Who is responsible?
Many production companies market themselves as full-service creative partners. They show polished reels, talk about strategy, and promise seamless execution. But behind the curtain, many of them operate as little more than coordinators. They outsource the creative. They outsource the production. They either outsource the editing or toss the project to an editor that learns about the project on the first day of the edit. The question is, what value do they bring?
What remains is often a layer of project management sitting between the client and the people actually doing the work.
That model can function on large productions with massive budgets and long timelines, but it also creates friction, communication gaps, and unnecessary cost. More importantly, it often removes the one thing that gives a production real impact: creative ownership.
At Sprocket Media Works, we built our company differently.
Creativity Works Best When It Lives Inside the Company
Strong creative work does not happen through email chains and handoffs. It happens when the people shaping the concept also understand production realities, client goals, timing, messaging, and budget constraints. And they have skin in the game.
That only happens when creativity lives inside the company itself.
At Sprocket, our creative process is not separated into disconnected departments or outsourced to freelancers who have had limited interaction with the client. The people developing ideas are often the same people directing shoots, building graphics, editing stories, solving problems on set, and refining the final message.
That continuity matters.
When an internal creative team owns the process from concept through delivery, projects move faster and decisions improve. Small ideas evolve naturally during production because the people creating the work understand the original vision. That creates consistency, efficiency, and stronger storytelling.
The Difference Between Managing and Creating
There is a major difference between managing production and creating production.
A passthrough production company primarily manages vendors. They hire a shooter. Hire an editor. Hire a motion graphics artist. Add markup. Coordinate schedules. Relay notes.
That process may look organized from the outside, but every additional layer increases the chances of diluted ideas, slower approvals, and creative compromise.
Internal creative teams operate differently. They create solutions in real time. They adapt during the shoot. They refine messaging during the edit. They understand what matters because they helped shape the project from the beginning.
That level of involvement creates accountability.
Nobody can hide behind a vendor list when the work is being created in-house.
Experience Creates Production Value
Production value is not just expensive cameras, lighting packages, or visual effects. Production value is the accumulation of thousands of creative decisions.
It is knowing where to place a camera to create emotional connection. It is understanding pacing, framing, sound design, music selection, graphics, interview coaching, and visual composition. It is recognizing when a small change can dramatically improve credibility and audience engagement.
An experienced internal creative team sees those opportunities instinctively.
That experience becomes even more important on projects with limited budgets. Large budgets can solve many problems through scale. Smaller budgets require creativity, adaptability, and resourcefulness.
That is where internal teams thrive.
When a company depends entirely on outsourced labor, creativity often becomes transactional.

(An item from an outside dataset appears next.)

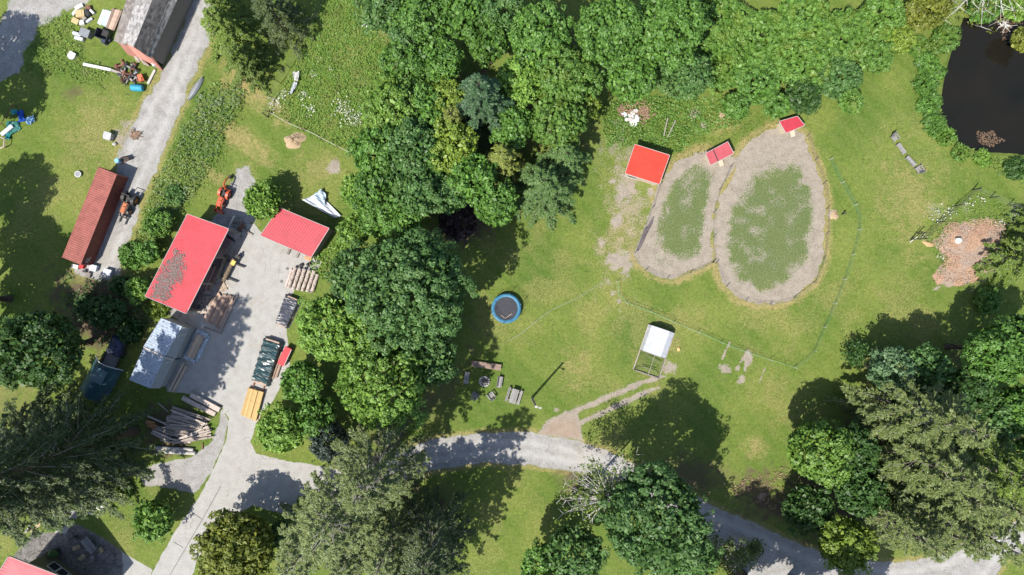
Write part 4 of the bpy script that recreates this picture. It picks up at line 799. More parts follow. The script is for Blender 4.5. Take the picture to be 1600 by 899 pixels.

When the creativity exists internally, problem-solving becomes part of the culture.
Clients Deserve Direct Access to Creative Leadership
One of the biggest frustrations clients experience is feeling disconnected from the people actually creating the work.
A project begins with excitement and collaboration, but eventually communication funnels through account managers, coordinators, producers, subcontractors, and approval chains. By the time feedback reaches the editor or director, nuance gets lost.
At Sprocket, clients work directly with experienced creative leadership throughout the process. That direct connection reduces confusion and creates trust. It also allows faster adjustments, better collaboration, and stronger outcomes.
Creative projects are personal. Messaging matters. Tone matters. Brand perception matters. Those conversations deserve direct communication with the people responsible for executing the vision.
Smaller Teams Often Produce Better Work
The modern production world is changing quickly. Technology has reduced barriers to entry, streamlined workflows, and expanded creative possibilities. Massive infrastructure no longer guarantees better work.
In many cases, smaller agile teams now outperform larger organizations because they move faster and think more creatively.
That does not mean every project should be small. Some productions absolutely require large crews and complex logistics. But many companies continue paying for unnecessary layers simply because that has historically been the industry model.
Today, clients have another option.
They can work with experienced creatives who remain personally invested in the outcome of the project.
Creativity Cannot Be Marked Up
Anyone can rent equipment. Anyone can hire freelancers. Anyone can coordinate a schedule.
The real value comes from insight, taste, storytelling, experience, and creative problem-solving. Those qualities cannot simply be outsourced and marked up.
At Sprocket, we believe clients deserve more than project management. They deserve a creative partner that understands how to shape ideas into meaningful visual communication.
That requires people who genuinely care about the work itself.
Not just the invoice attached to it.